| Task requirements |
Locate every line in the records below that holds the word "part" and return each one.

| Given records |
......

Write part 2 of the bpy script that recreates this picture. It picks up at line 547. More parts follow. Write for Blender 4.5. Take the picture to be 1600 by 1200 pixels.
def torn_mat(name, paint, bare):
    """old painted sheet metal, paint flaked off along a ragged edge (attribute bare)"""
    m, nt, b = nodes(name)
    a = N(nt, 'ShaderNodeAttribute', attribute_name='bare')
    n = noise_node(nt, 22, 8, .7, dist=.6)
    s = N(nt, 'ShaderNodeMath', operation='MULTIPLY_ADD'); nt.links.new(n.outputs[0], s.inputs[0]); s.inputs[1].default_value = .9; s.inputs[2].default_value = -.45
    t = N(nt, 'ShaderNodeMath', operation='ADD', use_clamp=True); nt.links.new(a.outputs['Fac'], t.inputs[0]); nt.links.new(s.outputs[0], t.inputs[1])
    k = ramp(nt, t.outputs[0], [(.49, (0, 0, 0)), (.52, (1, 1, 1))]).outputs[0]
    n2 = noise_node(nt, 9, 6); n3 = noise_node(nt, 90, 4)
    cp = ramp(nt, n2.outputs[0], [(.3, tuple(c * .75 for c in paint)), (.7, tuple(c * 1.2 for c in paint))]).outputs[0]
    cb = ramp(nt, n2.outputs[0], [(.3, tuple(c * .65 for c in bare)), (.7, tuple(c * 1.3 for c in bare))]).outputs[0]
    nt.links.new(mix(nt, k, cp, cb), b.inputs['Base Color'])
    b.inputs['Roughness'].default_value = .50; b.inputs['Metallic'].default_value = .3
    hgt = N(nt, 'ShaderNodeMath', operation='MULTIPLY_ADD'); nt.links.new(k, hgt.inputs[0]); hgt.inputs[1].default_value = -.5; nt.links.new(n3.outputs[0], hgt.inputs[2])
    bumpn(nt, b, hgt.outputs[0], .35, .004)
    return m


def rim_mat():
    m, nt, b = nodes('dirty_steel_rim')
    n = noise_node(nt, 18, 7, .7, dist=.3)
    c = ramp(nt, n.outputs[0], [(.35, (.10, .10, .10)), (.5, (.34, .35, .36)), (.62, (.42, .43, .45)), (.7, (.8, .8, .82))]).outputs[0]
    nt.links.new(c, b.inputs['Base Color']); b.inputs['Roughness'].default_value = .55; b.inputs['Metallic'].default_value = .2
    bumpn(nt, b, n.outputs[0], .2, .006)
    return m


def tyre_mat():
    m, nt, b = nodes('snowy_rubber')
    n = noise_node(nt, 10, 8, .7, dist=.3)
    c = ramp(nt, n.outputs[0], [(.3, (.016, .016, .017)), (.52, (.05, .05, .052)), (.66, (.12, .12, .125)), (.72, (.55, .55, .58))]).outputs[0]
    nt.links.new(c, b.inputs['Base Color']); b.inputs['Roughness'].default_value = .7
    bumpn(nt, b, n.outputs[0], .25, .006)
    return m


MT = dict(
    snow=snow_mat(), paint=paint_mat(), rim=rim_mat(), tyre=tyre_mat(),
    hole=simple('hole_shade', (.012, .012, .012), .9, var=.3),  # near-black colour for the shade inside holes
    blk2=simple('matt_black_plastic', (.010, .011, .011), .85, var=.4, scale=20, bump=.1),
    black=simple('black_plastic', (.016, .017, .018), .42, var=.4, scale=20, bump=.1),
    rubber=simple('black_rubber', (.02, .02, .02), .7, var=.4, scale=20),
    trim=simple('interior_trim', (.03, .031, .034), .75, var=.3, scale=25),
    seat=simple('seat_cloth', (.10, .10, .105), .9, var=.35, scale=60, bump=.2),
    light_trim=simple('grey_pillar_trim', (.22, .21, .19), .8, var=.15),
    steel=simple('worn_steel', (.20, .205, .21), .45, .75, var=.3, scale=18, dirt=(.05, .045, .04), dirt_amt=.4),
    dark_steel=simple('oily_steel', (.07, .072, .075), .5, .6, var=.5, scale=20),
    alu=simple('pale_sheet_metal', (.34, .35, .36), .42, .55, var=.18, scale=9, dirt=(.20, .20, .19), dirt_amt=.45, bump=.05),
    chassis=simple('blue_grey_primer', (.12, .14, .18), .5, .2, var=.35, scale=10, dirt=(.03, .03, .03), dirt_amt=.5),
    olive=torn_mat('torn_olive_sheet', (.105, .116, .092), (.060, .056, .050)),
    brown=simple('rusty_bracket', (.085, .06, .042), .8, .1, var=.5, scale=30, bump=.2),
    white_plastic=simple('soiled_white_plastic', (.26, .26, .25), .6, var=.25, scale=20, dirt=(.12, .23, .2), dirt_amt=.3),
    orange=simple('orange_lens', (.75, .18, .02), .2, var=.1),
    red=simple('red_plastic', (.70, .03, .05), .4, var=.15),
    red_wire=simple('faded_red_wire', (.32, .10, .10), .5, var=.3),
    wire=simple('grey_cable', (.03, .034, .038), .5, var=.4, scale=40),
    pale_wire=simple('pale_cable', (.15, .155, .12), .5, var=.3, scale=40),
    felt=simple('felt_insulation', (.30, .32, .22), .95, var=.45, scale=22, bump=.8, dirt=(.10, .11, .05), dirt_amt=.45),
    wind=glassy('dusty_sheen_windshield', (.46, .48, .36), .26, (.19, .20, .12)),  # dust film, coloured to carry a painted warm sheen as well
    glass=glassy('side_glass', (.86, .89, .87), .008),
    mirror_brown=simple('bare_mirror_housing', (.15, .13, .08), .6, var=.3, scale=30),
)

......

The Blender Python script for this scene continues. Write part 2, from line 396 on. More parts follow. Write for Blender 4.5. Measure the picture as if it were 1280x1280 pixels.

......

| Reply |
Write part 2 of the bpy script that recreates this picture. It picks up at line 547. More parts follow. Write for Blender 4.5. Take the picture to be 1600 by 1200 pixels.
The Blender Python script for this scene continues. Write part 2, from line 396 on. More parts follow. Write for Blender 4.5. Measure the picture as if it were 1280x1280 pixels.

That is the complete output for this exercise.